§ **Work to do**
Extract every line of the material below and reproduce it faithfully.

§ **Given data**
★ ★ ★ ★
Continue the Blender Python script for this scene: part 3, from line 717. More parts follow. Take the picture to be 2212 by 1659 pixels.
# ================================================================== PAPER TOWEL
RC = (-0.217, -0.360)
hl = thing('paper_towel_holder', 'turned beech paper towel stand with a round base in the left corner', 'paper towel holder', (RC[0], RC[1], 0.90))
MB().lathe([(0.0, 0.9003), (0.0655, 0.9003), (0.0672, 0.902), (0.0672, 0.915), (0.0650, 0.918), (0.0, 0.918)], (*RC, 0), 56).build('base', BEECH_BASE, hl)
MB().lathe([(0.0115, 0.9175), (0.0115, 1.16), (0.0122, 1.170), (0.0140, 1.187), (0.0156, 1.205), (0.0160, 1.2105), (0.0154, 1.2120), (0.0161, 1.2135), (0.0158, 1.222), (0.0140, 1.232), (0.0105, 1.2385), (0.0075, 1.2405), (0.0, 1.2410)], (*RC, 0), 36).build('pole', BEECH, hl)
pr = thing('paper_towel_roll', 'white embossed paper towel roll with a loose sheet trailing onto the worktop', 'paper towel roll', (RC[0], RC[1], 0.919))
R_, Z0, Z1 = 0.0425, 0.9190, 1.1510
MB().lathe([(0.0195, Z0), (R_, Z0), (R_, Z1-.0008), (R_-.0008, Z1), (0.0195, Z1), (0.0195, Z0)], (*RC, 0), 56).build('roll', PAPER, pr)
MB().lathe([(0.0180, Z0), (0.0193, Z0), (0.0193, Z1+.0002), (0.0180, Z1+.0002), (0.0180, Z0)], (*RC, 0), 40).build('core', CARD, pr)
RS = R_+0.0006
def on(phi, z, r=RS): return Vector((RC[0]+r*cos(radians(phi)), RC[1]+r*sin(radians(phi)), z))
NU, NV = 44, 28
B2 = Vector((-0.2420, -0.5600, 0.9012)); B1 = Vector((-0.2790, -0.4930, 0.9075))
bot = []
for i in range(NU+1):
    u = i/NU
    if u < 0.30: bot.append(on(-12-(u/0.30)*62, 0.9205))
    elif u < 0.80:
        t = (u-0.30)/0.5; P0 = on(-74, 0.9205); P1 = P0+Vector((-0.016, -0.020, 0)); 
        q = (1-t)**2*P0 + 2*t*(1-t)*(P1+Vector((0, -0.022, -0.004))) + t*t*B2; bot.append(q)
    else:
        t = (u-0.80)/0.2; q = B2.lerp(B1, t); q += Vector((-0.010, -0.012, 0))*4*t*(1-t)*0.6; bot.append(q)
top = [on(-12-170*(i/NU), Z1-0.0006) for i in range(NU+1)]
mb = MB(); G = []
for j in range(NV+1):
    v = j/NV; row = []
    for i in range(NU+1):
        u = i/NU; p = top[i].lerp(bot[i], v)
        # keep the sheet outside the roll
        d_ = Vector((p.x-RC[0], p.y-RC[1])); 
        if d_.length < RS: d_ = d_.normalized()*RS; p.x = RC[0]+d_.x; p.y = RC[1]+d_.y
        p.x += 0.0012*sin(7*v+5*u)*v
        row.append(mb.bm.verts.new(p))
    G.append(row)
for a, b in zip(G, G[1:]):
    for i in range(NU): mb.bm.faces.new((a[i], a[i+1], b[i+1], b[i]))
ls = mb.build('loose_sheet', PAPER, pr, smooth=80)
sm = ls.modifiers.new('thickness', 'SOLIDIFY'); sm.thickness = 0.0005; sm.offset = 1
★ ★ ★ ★
§ **Correct result**
Continue the Blender Python script for this scene: part 3, from line 717. More parts follow. Take the picture to be 2212 by 1659 pixels.
# ================================================================== PAPER TOWEL
RC = (-0.217, -0.360)
hl = thing('paper_towel_holder', 'turned beech paper towel stand with a round base in the left corner', 'paper towel holder', (RC[0], RC[1], 0.90))
MB().lathe([(0.0, 0.9003), (0.0655, 0.9003), (0.0672, 0.902), (0.0672, 0.915), (0.0650, 0.918), (0.0, 0.918)], (*RC, 0), 56).build('base', BEECH_BASE, hl)
MB().lathe([(0.0115, 0.9175), (0.0115, 1.16), (0.0122, 1.170), (0.0140, 1.187), (0.0156, 1.205), (0.0160, 1.2105), (0.0154, 1.2120), (0.0161, 1.2135), (0.0158, 1.222), (0.0140, 1.232), (0.0105, 1.2385), (0.0075, 1.2405), (0.0, 1.2410)], (*RC, 0), 36).build('pole', BEECH, hl)
pr = thing('paper_towel_roll', 'white embossed paper towel roll with a loose sheet trailing onto the worktop', 'paper towel roll', (RC[0], RC[1], 0.919))
R_, Z0, Z1 = 0.0425, 0.9190, 1.1510
MB().lathe([(0.0195, Z0), (R_, Z0), (R_, Z1-.0008), (R_-.0008, Z1), (0.0195, Z1), (0.0195, Z0)], (*RC, 0), 56).build('roll', PAPER, pr)
MB().lathe([(0.0180, Z0), (0.0193, Z0), (0.0193, Z1+.0002), (0.0180, Z1+.0002), (0.0180, Z0)], (*RC, 0), 40).build('core', CARD, pr)
RS = R_+0.0006
def on(phi, z, r=RS): return Vector((RC[0]+r*cos(radians(phi)), RC[1]+r*sin(radians(phi)), z))
NU, NV = 44, 28
B2 = Vector((-0.2420, -0.5600, 0.9012)); B1 = Vector((-0.2790, -0.4930, 0.9075))
bot = []
for i in range(NU+1):
    u = i/NU
    if u < 0.30: bot.append(on(-12-(u/0.30)*62, 0.9205))
    elif u < 0.80:
        t = (u-0.30)/0.5; P0 = on(-74, 0.9205); P1 = P0+Vector((-0.016, -0.020, 0)); 
        q = (1-t)**2*P0 + 2*t*(1-t)*(P1+Vector((0, -0.022, -0.004))) + t*t*B2; bot.append(q)
    else:
        t = (u-0.80)/0.2; q = B2.lerp(B1, t); q += Vector((-0.010, -0.012, 0))*4*t*(1-t)*0.6; bot.append(q)
top = [on(-12-170*(i/NU), Z1-0.0006) for i in range(NU+1)]
mb = MB(); G = []
for j in range(NV+1):
    v = j/NV; row = []
    for i in range(NU+1):
        u = i/NU; p = top[i].lerp(bot[i], v)
        # keep the sheet outside the roll
        d_ = Vector((p.x-RC[0], p.y-RC[1])); 
        if d_.length < RS: d_ = d_.normalized()*RS; p.x = RC[0]+d_.x; p.y = RC[1]+d_.y
        p.x += 0.0012*sin(7*v+5*u)*v
        row.append(mb.bm.verts.new(p))
    G.append(row)
for a, b in zip(G, G[1:]):
    for i in range(NU): mb.bm.faces.new((a[i], a[i+1], b[i+1], b[i]))
ls = mb.build('loose_sheet', PAPER, pr, smooth=80)
sm = ls.modifiers.new('thickness', 'SOLIDIFY'); sm.thickness = 0.0005; sm.offset = 1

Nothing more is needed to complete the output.